Brilliana Harley


Lady of Letters and Civil War Heroine

What's in A Name?

Brilliana was born in Brielle in Holland, or Brill as it's known in English, where her father, Sir Edward Conway, was Lt. Governor of the Netherlands and she was named after that place.


She was well educated, knowing French and Latin. She was modest, self-effacing, pious and with a strong sense of duty,  but was, as most women of her class, destined to fulfil a domestic role as wife and mother.


That isn't quite how things worked out...

The Harley Connection

Brilliana married Sir Robert Harley of Brampton Bryan in 1623. She was his third wife. Harley was acting as an aide to Sir Edward Conway who was by that time a Secretary of State.


In religion, like Brilliana, he was a devout Puritan.


By 1640,  Harley was a member of parliament himself and, displaying his Puritan credentials was chair of the Committee for the Demolition of Monuments of Superstition and Idolatry!




A Lady of Letters

Brilliana was a letter-writer.


About 400 letters that she wrote to her husband and to her eldest son, Ned have survived. They are a treasure trove for researchers and are the main reason so much is known of her.



Sadly no replies to her letters have survived. Perhaps she destroyed them all as she read them, to prevent them falling into enemy hands. But who’s to say that some will not turn up in some dusty archive one day …


Civil War and Siege

When civil war broke out between parliament and the king,  the Harleys sided with Parliament in a predominantly Royalist Herefordshire. 


In a letter to her son in December 1642, Brilliana wrote; "They [my neighbours] are in mighty violence against me."


On 26 July 1643 events came to a head and Sir William Vavasour, the newly appointed governor of Hereford, surrounded Brampton Bryan with a force of about 700 soldiers.

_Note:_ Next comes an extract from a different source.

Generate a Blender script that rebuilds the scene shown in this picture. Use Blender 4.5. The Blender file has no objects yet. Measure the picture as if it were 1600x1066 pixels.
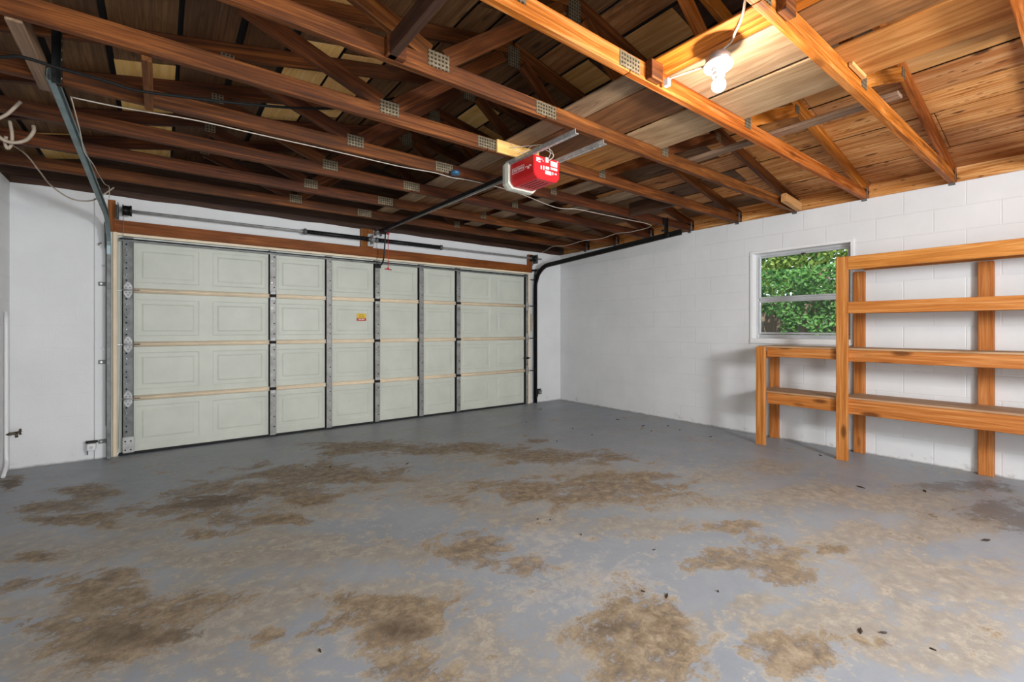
import bpy, bmesh, math, random
from mathutils import Vector, Matrix, noise
random.seed(7)
SC = bpy.context.scene
COL = SC.collection
R = math.radians

# ------------------------------------------------------------------ camera, light, exposure
cam_d = bpy.data.cameras.new('camera'); cam = bpy.data.objects.new('camera', cam_d); COL.objects.link(cam)
F_PX = 717.3
cam_d.sensor_width = 36.0; cam_d.lens = F_PX / 1600 * 36
cam_d.shift_y = -(533 - 514.5) / 1600
cam_d.clip_start = 0.02
cam.location = (-5.238, -5.520, 1.162)
cam.rotation_euler = (R(90), 0, -0.6544)
SC.camera = cam

SC.view_settings.view_transform = 'Standard'; SC.view_settings.look = 'None'
SC.view_settings.gamma = 1.0; SC.view_settings.use_curve_mapping = False
SC.view_settings.exposure = 0.40

world = bpy.data.worlds.new('world'); SC.world = world; world.use_nodes = True
WBG = world.node_tree.nodes['Background']
WBG.inputs[0].default_value = (0.80, 0.90, 1.0, 1); WBG.inputs[1].default_value = 1.6

def area(name, loc, target, sx, sy, power, color=(1, 1, 1)):
    d = bpy.data.lights.new(name, 'AREA'); d.shape = 'RECTANGLE'; d.size = sx; d.size_y = sy
    d.energy = power; d.color = color
    o = bpy.data.objects.new(name, d); COL.objects.link(o); o.location = loc
    o.rotation_euler = (Vector(target) - Vector(loc)).to_track_quat('-Z', 'Y').to_euler()
    return o
# daylight standing in the rear window; the doorway light is an added, unseen soft fill
area('daylight_rear_window', (-2.75, -7.28, 1.72), (-2.75, 0, 1.45), 0.6, 0.5, 118, (0.93, 0.965, 1.0))
area('rear_fill', (-4.6, -7.28, 1.05), (-4.4, 0, 1.4), 1.9, 2.0, 74, (0.93, 0.965, 1.0))
sun_d = bpy.data.lights.new('sun', 'SUN'); sun_d.energy = 5.0; sun_d.angle = R(1); sun_d.color = (1, .95, .85)
sun = bpy.data.objects.new('sun', sun_d); COL.objects.link(sun)
sun.rotation_euler = Vector((0.52, 0.30, -0.80)).to_track_quat('-Z', 'Y').to_euler()
BULB_STRENGTH = 930.0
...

Brilliana and three of her children together with about 50 civilians and 50 soldiers held the castle. Conditions inside rapidly deteriorated. Cattle, sheep and horses were plundered, all the buildings in the village were burnt to the ground and the castle was attacked with cannon.


Behind the castle's stout walls the defenders suffered few casualties, but the attackers fared less well and nearly a tenth of the company were either killed or injured.


The siege was lifted on 9 September when the Royalists left to join the attack on Gloucester.

Death, Destruction and the Legacy of a Name

For some months afterward the first siege an uneasy truce prevailed (although this did not stop Brilliana dispatching 40 troops to raid a Royalist camp at Knighton in Wales).


However, the privations of the siege had their tragic effect. Brilliana was never very strong, and she became weaker. In October of 1643 she died of an illness described as ‘a great cold, an apoplexy and defluxion of the lungs.’ 


Following her death, a second siege of the castle commenced in the spring of the following year. The Royalists reinforced by more powerful artillery reduced the castle in just three weeks leaving the building mostly a ruin.


But Brilliana's name lives on. Since her time it has become a tradition for Harley daughters to have Brilliana as one of their names.